O primeiro livro lançado pela ruandesa Scholastique Mukasonga, que conversa sobre sua obra neste sábado, às 15h, no Auditório Barbosa Lessa do Centro CEEE Erico Verissimo, na programação da Feira do Livro, é direto e eloquente como seu título: Baratas, apelido que a etnia majoritária hutu usou por anos contra os minoritários tútsis, ferramenta de desumanização que levou ao genocídio no país africano. Mais do que uma estreia bombástica, Baratas (lançado originalmente em 2004 e editado este ano no Brasil pela Nós) moldou o trabalho da autora por não ser uma ficção, e sim, uma missão que ela própria se atribuiu:
– Baratas é um livro 100% autobiográfico, é algo que eu senti que deveria escrever. Não tinha nenhum projeto, exatamente, mas sabia que precisava colocar ali o que aconteceu em 1994. Depois do genocídio, tive notícias da morte de muita gente de minha família. Então, eu tinha essas mortes mas não tinha seus corpos. E o romance foi uma maneira de recriar como memória os corpos dos mortos. O livro é, de algum modo, um túmulo de papel em memória de todos esses mortos que não pude sepultar – diz ela.
Scholastique narra no livro não só o massacre, visto a alguma distância e com o pudor de não transformar em entretenimento um dos maiores horrores do século 20, mas seus antecedentes. Do papel decisivo que teve na tragédia o colonialismo europeu (a separação entre as etnias tútsi e hutu em cadastros foi uma iniciativa do então governo colonial belga, que privilegiava a minoria tútsi) às iniciativas em escalada tomadas pelo regime hutu a partir dos anos 1960 para restringir direitos dos tútsis. A saber, migração forçada, reunião em guetos, perdas de direitos civis, ofensas desumanizantes até a erupção final de violência que, em 1994, deixou 800 mil mortos em cem dias – 37 deles pertencentes à família de Scholastique.
– Meus livros não lidam com o luto. Essa é uma palavra inapropriada para o caso de Ruanda. O luto é uma coisa natural. O que houve lá foi muito específico e particular, um massacre em que a vida dessas pessoas foi arrancada à força. O que me faz continuar em pé e lutando por meio de minha escrita não é simplesmente fazer um luto, é garantir que essas pessoas sejam lembradas e, a partir dessa memória, seguir em frente. O que eu faço é celebrar e relembrar a vida de todas aquelas pessoas.

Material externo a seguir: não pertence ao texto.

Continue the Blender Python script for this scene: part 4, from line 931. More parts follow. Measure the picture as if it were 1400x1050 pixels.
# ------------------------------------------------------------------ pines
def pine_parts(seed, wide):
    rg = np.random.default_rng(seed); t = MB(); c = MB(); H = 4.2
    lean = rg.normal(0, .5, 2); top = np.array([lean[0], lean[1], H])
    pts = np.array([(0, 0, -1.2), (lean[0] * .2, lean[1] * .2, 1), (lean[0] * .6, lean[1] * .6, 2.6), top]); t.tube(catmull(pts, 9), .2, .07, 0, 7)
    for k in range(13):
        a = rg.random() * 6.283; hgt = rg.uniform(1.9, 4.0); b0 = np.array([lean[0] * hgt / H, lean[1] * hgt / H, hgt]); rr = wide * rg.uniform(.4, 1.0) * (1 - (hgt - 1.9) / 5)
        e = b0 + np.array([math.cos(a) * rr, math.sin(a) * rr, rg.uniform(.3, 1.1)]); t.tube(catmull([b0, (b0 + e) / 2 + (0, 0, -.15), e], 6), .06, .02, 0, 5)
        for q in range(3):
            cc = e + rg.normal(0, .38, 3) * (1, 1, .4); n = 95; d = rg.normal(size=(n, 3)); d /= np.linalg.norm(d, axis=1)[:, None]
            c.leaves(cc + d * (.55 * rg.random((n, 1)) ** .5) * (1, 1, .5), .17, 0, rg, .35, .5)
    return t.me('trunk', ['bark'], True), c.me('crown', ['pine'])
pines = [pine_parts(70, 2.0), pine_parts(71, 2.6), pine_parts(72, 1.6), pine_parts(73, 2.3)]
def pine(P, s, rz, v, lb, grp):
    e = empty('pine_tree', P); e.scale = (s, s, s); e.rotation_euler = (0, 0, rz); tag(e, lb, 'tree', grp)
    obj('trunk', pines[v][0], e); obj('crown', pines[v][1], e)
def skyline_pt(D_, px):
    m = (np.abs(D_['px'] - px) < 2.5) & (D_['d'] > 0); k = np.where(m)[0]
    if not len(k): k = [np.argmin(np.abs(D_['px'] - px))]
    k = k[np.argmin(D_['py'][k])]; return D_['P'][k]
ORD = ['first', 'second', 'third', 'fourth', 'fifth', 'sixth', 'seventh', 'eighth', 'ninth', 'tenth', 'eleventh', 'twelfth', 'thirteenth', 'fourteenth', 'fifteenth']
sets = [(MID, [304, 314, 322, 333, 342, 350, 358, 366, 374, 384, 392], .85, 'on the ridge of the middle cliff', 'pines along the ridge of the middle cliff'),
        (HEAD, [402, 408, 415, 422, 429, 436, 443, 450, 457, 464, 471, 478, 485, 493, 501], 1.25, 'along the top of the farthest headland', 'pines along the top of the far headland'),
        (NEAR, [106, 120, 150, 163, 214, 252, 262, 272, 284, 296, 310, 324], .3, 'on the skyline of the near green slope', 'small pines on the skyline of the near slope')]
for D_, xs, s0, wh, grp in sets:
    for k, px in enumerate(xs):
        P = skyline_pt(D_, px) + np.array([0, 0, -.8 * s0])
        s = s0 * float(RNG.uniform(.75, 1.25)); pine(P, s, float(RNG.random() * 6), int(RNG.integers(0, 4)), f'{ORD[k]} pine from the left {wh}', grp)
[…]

Scholastique e seu irmão sobreviveram por terem sido enviados quase duas décadas antes para a França – numa iniciativa de sua mãe. Depois de Baratas, mais calcado na memória, Scholastique lançou outros dois livros sobre o genocídio em que a ficção fala mais alto: A Mulher dos Pés Descalços (2008), sobre sua mãe, e Nossa Senhora do Nilo (2012), novela sobre um grupo de alunas de um liceu de alta classe – inspirado na escola-modelo Notre-Dame de Citeaux, em que ela própria estudou (este está para virar filme dirigido pelo afegão Atiq Rahimi). Em sua fala de hoje, com mediação da jornalista Cláudia Laitano, ela também deve abordar o lento mas efetivo processo de recuperação de Ruanda nos últimos 20 anos. Um processo que passa, como ela mesma lembra, não pela negação, mas pelo reconhecimento.